Actually on closer examination the bug was subtler than that. I did check whether the incoming request was allowed to modify each field it was trying to modify. But the code that decided whether a field was modifiable was using a four variable list to destructure on a five value description of the field. This caused the variable determining whether a field was modifiable to be bound instead to the value saying whether or not it should be displayed. Which meant every field that was displayed was modifiable.
That's actually pretty interesting to me. I didn't notice that when I was looking at the Hacker News code. Perhaps Arc shouldn't allow a list to be destructured except with a list of the same length? Allowing differing lengths seems likely to cause subtle bugs like this.
I generally tried to err on the side of flexibility, and it seemed more flexible not to require the lengths to match. I could imagine cases where you might want to use patterns both longer and shorter than the lists they were matched against. On the other hand, I'm not sure I've ever ended up taking advantage of this.
It sounds like you're treating list destructuring like CL's mvbind. While it's subjective of course, I'm more comfortable with the runtime doing what I mean when I control the number of values (modulo `(apply values ...)').
I'm not comfortable with destructuring values "flexibly" when I don't control the data coming in.
Except "_" is a perfectly good name for a symbol in Arc.
"nil" could be used instead, since nil isn't allowed to be rebound.

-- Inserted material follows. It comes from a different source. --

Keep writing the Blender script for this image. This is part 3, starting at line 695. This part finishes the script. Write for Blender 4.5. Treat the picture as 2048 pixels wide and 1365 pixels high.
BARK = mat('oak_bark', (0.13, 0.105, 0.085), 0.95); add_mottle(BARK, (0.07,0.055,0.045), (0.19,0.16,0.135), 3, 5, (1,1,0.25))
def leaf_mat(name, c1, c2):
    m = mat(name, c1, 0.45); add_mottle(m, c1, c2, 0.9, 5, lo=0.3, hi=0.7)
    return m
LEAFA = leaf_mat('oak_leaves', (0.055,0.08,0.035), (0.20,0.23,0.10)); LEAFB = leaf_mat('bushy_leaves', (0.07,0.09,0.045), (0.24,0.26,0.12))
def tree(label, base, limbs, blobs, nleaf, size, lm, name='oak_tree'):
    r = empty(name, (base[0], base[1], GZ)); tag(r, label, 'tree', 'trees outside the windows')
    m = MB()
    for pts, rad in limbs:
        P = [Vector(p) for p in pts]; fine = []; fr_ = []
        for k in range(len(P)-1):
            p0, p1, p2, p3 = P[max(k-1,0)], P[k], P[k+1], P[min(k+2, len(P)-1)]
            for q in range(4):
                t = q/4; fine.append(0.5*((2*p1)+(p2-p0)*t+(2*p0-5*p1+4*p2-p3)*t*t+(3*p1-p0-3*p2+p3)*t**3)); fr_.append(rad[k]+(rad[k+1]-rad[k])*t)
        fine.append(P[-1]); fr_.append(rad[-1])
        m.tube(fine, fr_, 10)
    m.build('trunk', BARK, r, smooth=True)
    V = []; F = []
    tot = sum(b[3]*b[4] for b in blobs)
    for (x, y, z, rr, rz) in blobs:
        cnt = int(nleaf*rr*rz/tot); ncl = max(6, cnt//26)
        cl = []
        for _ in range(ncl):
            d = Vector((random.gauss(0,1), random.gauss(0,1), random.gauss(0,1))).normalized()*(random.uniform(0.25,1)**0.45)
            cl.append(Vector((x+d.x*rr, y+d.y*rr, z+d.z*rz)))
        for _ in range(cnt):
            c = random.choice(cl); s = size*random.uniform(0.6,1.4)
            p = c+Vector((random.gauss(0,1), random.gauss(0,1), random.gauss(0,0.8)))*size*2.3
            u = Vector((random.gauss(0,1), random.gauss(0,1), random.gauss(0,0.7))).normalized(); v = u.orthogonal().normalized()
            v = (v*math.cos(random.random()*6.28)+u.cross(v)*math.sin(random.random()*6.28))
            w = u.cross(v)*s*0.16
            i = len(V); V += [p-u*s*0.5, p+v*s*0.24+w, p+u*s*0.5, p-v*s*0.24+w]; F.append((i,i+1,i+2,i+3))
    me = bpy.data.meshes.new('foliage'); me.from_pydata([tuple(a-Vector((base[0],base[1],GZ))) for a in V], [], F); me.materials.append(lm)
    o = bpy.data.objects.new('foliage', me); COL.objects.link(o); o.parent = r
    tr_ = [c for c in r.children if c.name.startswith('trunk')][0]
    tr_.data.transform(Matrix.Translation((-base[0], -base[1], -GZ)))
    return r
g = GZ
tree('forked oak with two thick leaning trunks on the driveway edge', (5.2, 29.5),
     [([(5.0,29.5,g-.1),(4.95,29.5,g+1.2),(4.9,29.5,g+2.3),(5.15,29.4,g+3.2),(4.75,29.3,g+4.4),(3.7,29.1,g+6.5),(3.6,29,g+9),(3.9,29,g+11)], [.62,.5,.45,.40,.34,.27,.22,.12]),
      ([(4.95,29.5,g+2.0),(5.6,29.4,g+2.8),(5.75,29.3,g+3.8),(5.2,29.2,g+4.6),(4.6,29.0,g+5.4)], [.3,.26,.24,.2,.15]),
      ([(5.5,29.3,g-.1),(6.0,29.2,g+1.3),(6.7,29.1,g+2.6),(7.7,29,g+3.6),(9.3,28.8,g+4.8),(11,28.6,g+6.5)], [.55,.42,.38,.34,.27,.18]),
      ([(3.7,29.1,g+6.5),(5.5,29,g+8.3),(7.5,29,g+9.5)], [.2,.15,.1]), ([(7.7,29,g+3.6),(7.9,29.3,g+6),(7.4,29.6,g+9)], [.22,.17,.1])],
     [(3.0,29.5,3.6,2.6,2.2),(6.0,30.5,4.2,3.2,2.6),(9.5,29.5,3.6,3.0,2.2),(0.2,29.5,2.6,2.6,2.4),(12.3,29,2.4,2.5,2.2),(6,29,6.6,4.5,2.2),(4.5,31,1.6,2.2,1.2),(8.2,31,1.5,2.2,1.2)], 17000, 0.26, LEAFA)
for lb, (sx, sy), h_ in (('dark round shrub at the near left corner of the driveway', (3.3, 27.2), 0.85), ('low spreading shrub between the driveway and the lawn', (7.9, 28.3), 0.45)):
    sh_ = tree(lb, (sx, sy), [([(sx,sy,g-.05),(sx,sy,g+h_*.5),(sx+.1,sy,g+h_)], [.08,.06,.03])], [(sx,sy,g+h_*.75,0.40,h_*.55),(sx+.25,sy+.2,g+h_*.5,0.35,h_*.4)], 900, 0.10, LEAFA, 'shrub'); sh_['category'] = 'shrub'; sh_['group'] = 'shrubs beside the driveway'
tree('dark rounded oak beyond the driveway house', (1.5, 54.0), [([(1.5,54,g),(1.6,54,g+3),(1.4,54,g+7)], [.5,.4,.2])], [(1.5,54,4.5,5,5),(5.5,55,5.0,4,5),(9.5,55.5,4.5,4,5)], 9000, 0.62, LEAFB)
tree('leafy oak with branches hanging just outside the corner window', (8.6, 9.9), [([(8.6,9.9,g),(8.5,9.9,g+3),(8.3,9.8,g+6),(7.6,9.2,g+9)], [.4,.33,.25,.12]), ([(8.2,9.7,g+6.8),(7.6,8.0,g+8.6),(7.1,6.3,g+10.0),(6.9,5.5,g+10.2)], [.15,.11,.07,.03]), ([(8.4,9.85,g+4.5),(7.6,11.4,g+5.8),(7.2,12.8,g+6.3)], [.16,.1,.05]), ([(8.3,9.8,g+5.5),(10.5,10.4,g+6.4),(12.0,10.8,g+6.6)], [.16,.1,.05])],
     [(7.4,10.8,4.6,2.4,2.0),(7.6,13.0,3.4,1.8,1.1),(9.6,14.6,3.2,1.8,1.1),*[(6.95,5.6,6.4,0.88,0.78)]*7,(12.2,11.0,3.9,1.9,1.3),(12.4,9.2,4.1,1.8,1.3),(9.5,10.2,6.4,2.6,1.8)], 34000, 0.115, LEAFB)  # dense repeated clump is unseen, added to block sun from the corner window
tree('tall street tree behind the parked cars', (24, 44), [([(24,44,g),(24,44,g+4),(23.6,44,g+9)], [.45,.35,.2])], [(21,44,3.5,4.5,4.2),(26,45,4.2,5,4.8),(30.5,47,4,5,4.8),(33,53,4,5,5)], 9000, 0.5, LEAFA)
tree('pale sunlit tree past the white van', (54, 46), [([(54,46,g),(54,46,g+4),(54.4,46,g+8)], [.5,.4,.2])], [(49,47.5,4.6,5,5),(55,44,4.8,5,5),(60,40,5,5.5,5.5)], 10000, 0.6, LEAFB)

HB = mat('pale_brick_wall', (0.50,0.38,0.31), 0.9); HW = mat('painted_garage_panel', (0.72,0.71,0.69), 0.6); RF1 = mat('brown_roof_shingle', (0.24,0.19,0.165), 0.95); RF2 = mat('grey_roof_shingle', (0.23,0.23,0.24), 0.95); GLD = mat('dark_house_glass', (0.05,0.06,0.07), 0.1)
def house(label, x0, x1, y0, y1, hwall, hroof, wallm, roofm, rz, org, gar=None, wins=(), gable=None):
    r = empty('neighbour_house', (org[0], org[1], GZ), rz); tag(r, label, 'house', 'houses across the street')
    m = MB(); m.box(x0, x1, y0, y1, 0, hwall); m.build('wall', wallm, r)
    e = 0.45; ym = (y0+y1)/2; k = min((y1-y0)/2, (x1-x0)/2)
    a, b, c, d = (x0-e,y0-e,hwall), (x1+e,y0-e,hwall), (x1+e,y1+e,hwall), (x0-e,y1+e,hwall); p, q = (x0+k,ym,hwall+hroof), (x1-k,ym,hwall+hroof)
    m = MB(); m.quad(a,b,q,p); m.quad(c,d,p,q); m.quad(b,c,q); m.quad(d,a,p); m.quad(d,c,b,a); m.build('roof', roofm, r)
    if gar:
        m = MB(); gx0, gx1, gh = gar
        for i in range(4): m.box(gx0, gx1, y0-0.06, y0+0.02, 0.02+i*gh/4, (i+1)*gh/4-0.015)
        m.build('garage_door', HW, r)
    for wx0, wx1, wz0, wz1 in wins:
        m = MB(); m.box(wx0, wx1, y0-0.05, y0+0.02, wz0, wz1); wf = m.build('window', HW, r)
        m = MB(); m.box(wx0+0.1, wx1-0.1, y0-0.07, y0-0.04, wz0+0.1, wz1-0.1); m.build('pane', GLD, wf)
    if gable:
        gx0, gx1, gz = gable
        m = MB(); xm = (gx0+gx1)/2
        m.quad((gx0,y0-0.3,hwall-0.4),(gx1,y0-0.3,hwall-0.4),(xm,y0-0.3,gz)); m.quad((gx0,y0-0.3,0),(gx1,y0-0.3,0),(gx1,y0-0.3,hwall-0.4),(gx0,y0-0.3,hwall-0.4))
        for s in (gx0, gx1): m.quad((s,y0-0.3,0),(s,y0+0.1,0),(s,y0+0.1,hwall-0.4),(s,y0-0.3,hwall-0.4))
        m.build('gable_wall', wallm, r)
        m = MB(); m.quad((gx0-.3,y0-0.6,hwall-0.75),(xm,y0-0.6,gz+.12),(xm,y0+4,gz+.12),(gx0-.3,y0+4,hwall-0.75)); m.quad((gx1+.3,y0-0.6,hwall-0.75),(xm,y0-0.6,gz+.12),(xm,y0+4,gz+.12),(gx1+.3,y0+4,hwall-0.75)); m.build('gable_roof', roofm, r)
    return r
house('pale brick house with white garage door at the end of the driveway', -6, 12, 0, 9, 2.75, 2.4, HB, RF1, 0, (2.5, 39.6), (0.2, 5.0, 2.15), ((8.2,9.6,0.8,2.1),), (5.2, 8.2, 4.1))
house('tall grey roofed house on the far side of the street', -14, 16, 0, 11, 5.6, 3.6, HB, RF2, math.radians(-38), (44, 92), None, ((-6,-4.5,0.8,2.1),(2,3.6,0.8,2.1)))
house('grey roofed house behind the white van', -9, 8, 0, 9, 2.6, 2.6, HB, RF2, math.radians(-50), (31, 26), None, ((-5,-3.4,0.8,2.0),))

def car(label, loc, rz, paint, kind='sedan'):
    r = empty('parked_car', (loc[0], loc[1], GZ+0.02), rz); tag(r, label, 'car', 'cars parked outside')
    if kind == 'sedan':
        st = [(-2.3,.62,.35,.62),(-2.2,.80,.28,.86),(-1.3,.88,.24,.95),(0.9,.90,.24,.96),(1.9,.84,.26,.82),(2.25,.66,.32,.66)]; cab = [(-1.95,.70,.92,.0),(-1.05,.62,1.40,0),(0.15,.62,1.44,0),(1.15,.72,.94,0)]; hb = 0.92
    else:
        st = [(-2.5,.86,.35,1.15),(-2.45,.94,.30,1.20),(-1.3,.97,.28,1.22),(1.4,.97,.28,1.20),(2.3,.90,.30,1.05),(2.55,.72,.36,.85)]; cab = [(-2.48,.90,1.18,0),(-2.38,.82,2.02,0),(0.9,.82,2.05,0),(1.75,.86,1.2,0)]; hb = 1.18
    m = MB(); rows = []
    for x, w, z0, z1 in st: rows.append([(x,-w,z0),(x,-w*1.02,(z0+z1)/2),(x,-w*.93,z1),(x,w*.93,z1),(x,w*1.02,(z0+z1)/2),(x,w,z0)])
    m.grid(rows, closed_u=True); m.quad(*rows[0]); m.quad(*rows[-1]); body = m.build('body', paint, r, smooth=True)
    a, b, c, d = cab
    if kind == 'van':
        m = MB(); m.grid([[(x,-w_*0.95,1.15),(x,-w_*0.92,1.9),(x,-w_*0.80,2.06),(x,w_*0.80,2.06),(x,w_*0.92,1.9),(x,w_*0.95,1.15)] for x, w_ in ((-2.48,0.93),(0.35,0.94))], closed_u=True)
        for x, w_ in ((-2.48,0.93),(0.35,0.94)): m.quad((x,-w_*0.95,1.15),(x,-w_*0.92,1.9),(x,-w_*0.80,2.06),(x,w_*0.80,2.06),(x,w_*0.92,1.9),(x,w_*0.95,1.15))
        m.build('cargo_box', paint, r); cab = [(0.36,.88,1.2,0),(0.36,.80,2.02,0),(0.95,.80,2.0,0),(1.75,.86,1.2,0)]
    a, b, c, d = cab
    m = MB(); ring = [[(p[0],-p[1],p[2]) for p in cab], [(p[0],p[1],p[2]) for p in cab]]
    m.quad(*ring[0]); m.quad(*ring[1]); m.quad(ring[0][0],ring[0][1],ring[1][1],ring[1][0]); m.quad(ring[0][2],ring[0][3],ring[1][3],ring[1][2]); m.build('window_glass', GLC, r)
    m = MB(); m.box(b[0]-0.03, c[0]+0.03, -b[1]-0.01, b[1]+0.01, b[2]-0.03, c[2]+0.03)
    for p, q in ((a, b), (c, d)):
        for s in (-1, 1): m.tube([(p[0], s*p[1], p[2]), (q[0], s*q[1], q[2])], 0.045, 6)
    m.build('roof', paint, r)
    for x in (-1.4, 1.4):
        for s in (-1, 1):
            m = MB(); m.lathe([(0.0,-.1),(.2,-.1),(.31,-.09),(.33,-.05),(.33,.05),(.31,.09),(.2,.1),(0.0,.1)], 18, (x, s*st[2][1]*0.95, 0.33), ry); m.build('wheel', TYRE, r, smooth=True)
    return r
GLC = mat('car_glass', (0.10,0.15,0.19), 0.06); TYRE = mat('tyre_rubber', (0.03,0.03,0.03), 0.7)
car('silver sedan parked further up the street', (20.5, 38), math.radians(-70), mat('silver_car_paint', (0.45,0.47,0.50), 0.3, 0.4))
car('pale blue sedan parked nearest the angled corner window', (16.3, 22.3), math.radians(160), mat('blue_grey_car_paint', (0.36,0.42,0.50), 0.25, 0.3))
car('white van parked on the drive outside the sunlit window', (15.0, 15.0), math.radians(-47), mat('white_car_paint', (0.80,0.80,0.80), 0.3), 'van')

(let (x . nil) '(a b c) x)
even works already, since (unless it's been changed in some newer version of Arc I haven't installed yet) Arc just silently ignores the let-ing of nil:
But at the same time this junk variable is code-as-documentation professing the incomplete destructuring is intentional.
You could go a step further and have a special ignore symbol, (for instance * ) like most pattern matching languages/libraries have with the property that it can appear multiple times:
In a strongly typed language one would normally want to reify the number in the type system whenever possible, i.e. the use of (a,b,c,d,e) rather than [a,b,c,d,e] in Haskell (that's a 5-tuple rather than a 5 element list).
I think that people used to dynamic programming languages would normally pick the list rather than the tuple simply because it at first appears easier. I think Dijkstra had something to say on that particular subject :)
Agreed. But it sounded like, in this case, you were using a list to represent that which would have been represented by a record in a statically typed language.
I'm imagining you'd have some kind of Field record type, with isDisplayable and isModifyable fields. Instead of destructuring as a list (or tuple), you would explicitly look for isDisplayable and isModifyable.
But, of course, you could still make the same mistake in a statically typed language if you chose not to set up the data structure this way.